Saved data entries
◆ ◆ ◆ ◆

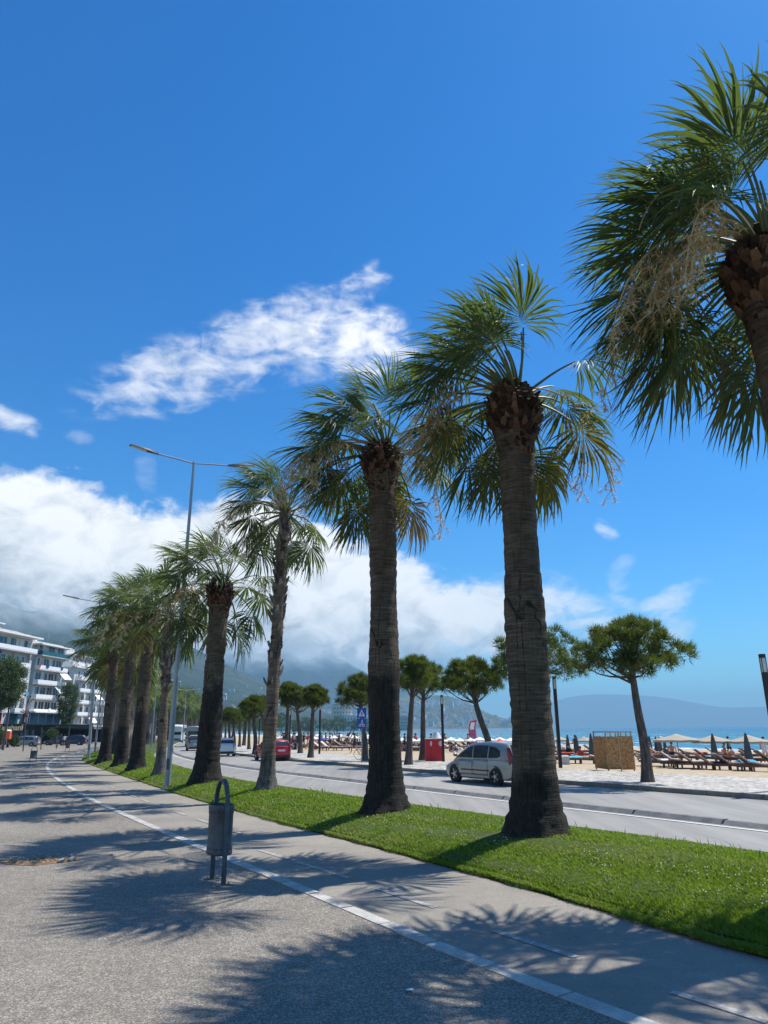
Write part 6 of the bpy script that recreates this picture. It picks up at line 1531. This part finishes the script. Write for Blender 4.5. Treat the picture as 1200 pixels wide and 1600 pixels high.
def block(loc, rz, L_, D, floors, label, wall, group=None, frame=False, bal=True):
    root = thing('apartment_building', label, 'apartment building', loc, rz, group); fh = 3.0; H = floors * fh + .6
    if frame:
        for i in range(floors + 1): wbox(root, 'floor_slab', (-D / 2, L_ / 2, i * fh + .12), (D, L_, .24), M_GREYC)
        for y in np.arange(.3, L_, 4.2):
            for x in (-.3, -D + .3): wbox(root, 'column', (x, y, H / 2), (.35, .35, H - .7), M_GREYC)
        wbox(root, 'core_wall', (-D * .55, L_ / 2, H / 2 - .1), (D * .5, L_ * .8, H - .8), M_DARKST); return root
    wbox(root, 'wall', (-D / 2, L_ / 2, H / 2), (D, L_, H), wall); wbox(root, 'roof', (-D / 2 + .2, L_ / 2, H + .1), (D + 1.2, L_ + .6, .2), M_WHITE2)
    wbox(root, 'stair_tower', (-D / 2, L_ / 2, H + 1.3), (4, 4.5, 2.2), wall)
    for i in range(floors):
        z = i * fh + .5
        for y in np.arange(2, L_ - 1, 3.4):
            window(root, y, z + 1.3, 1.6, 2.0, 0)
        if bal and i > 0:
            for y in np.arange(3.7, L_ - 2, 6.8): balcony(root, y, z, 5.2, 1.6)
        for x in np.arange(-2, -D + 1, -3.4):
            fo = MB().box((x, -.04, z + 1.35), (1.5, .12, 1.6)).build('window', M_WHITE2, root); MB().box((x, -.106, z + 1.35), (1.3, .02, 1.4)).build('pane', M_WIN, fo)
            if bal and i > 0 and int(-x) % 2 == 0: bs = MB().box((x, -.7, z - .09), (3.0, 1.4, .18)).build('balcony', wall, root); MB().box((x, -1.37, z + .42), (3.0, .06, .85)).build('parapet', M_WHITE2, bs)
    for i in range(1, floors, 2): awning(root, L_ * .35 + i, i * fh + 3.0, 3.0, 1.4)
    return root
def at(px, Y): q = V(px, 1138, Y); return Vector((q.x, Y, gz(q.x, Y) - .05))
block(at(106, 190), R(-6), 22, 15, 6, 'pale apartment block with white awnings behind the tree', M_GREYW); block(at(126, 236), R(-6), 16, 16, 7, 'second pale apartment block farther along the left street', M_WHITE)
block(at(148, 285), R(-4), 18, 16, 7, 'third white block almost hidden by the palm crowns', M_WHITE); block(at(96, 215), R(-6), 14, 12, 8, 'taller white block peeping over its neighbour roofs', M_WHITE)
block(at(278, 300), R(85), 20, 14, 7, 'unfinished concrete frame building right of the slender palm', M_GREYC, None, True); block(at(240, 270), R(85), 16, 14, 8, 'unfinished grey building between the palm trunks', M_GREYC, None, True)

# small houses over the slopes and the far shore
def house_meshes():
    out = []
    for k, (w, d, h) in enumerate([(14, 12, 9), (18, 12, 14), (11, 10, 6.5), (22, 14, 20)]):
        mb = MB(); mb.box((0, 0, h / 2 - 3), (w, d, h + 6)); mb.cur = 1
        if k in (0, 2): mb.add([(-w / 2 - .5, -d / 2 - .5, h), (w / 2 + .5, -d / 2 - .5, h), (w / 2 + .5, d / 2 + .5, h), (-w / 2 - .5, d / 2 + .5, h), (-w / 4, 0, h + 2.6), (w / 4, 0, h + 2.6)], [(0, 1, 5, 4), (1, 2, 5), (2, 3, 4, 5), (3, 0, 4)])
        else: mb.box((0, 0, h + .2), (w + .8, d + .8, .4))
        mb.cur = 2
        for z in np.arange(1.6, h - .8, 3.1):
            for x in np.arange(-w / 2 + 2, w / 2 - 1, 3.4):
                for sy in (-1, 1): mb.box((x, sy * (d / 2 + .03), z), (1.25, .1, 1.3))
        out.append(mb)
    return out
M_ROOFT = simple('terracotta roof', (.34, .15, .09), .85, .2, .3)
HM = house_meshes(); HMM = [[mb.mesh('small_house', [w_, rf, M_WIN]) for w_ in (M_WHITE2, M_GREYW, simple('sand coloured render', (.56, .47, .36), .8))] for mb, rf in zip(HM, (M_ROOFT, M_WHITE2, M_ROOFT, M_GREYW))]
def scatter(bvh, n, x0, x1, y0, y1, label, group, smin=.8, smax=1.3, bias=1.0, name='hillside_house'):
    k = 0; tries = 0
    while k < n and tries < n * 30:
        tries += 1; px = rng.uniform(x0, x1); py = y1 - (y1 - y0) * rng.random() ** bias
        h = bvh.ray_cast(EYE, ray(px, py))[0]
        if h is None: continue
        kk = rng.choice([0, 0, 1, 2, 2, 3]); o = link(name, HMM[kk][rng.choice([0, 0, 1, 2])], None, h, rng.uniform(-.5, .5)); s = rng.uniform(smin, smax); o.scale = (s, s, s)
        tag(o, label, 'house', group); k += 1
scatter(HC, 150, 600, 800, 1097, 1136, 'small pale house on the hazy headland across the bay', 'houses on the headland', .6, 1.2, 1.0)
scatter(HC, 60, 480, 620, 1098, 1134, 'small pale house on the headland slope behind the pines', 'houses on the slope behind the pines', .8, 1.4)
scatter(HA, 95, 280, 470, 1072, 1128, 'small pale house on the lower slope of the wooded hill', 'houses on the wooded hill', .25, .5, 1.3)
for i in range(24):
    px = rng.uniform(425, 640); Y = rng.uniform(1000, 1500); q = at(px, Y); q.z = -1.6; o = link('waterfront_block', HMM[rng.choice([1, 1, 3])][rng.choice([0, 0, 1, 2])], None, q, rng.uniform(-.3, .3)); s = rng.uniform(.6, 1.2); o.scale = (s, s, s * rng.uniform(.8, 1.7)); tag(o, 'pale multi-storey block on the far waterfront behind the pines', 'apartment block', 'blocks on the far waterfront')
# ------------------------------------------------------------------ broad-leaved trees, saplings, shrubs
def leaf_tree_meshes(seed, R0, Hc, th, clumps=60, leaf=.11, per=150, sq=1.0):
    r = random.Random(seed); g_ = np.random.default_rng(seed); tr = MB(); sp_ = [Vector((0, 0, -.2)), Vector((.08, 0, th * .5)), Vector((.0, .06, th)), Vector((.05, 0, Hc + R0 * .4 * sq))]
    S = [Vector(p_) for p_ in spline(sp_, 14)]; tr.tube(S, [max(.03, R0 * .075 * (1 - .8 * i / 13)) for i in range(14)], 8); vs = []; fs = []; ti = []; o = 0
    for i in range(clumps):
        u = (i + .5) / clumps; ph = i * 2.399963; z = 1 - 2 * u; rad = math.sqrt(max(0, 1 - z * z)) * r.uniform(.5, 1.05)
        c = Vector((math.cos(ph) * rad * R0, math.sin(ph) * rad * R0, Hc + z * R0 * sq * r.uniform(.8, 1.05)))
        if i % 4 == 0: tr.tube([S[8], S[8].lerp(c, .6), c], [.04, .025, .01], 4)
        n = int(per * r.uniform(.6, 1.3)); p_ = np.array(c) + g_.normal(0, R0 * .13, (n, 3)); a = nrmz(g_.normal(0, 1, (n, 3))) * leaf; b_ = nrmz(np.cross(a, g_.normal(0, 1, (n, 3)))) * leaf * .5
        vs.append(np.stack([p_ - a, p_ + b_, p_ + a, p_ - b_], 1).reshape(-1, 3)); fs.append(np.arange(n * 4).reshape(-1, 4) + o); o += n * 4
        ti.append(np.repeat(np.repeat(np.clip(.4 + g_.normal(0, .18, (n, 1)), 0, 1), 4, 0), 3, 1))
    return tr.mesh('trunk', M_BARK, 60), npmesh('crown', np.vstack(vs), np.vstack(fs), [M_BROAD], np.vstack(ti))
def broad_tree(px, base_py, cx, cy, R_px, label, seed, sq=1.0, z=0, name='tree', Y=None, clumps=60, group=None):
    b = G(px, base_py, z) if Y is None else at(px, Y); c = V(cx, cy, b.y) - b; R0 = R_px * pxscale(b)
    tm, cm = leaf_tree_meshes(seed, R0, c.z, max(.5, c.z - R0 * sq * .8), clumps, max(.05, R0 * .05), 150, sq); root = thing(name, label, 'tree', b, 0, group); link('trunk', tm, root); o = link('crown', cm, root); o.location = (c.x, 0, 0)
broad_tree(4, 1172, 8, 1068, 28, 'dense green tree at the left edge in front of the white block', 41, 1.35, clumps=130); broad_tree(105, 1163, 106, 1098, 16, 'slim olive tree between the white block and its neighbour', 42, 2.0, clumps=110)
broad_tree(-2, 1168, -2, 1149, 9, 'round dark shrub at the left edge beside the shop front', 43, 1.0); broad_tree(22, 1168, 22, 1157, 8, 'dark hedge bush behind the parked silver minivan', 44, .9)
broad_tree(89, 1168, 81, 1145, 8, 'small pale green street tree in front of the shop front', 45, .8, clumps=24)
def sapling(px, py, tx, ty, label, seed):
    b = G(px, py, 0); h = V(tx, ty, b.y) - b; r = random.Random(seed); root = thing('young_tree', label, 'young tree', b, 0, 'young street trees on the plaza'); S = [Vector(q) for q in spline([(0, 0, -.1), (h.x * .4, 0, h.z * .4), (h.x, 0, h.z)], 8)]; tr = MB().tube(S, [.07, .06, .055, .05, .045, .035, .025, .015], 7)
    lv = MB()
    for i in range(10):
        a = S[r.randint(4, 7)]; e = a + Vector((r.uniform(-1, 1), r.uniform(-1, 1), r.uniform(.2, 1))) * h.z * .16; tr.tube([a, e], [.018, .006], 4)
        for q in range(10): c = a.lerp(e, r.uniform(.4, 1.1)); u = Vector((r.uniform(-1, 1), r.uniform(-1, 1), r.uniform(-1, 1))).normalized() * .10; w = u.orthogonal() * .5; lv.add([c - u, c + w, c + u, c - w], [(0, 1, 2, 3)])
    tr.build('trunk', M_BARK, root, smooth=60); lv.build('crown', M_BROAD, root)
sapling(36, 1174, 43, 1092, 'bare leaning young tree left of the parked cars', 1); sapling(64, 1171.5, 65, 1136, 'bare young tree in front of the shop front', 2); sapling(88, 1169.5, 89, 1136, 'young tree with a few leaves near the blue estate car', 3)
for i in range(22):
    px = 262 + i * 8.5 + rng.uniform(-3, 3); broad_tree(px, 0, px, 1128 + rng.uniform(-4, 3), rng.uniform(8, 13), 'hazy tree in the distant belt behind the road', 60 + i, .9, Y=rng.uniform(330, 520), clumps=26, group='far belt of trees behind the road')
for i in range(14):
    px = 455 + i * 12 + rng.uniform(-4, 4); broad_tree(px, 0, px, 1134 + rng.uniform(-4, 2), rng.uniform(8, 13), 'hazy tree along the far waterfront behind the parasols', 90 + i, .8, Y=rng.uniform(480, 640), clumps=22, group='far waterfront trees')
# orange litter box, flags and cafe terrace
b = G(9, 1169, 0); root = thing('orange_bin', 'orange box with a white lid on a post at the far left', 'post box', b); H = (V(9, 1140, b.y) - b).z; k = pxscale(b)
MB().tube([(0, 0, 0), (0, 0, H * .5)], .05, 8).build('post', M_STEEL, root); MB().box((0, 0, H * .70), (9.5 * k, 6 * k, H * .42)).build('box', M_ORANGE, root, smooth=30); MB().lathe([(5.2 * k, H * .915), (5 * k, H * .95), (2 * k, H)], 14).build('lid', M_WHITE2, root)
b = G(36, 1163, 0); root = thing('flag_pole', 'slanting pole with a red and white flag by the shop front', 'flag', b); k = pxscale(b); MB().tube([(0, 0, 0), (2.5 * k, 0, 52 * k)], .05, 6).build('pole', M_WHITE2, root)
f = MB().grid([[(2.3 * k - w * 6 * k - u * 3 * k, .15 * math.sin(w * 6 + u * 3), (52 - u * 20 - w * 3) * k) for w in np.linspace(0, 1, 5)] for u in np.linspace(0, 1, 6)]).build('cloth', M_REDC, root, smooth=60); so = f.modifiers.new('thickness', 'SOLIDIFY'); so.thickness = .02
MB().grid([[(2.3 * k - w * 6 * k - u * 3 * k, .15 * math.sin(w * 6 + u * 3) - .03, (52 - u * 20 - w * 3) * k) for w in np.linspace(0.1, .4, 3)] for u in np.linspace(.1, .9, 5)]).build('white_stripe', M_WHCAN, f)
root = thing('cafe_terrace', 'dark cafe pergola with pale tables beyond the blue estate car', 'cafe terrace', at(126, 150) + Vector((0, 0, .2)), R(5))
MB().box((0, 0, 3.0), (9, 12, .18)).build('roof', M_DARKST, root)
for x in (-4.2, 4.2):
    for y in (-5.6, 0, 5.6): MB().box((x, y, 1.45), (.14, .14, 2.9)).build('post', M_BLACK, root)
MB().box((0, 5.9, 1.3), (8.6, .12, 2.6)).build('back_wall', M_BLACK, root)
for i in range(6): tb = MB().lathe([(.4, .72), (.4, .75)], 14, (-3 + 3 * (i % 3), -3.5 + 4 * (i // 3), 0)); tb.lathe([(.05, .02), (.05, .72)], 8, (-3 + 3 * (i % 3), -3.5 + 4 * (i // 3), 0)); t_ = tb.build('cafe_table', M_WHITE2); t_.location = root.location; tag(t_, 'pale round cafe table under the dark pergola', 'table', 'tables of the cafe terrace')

◆ ◆ ◆ ◆

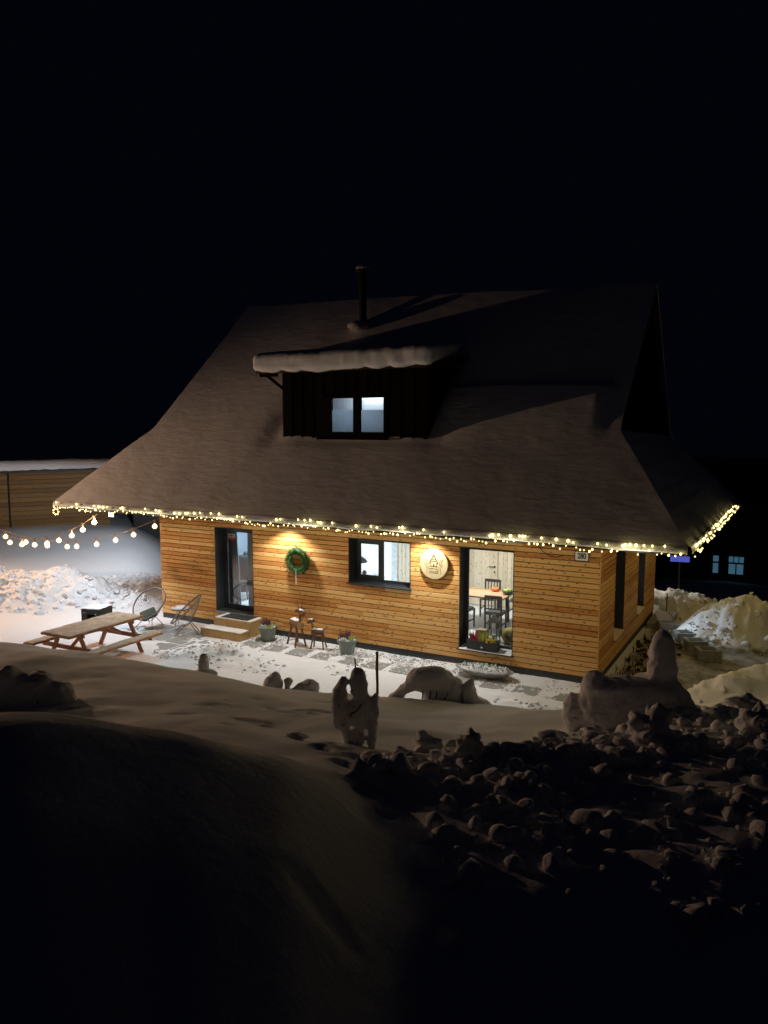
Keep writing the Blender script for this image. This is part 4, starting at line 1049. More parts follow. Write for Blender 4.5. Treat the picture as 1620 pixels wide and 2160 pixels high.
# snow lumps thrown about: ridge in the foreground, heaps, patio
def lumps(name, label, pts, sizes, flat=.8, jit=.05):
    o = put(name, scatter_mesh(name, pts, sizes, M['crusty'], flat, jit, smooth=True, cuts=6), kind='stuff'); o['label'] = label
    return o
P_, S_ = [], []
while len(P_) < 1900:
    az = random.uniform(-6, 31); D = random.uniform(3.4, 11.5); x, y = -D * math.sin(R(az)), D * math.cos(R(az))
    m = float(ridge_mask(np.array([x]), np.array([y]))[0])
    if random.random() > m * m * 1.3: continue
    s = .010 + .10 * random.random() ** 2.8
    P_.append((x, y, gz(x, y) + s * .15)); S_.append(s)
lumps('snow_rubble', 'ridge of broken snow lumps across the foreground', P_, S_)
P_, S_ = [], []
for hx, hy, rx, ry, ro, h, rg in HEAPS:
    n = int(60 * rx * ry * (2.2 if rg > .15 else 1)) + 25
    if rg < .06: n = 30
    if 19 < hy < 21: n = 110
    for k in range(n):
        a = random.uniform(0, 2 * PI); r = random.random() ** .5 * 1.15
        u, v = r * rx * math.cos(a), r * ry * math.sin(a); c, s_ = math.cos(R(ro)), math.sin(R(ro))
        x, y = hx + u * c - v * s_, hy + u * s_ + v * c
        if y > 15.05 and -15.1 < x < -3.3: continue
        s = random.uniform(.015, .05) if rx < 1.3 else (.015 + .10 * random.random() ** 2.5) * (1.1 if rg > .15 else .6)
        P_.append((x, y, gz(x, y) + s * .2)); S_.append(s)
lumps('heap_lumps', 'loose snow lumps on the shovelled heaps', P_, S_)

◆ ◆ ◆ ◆

Pull out every line of the records above that contains the word "wide".

## [Output below]
Write part 6 of the bpy script that recreates this picture. It picks up at line 1531. This part finishes the script. Write for Blender 4.5. Treat the picture as 1200 pixels wide and 1600 pixels high.
Keep writing the Blender script for this image. This is part 4, starting at line 1049. More parts follow. Write for Blender 4.5. Treat the picture as 1620 pixels wide and 2160 pixels high.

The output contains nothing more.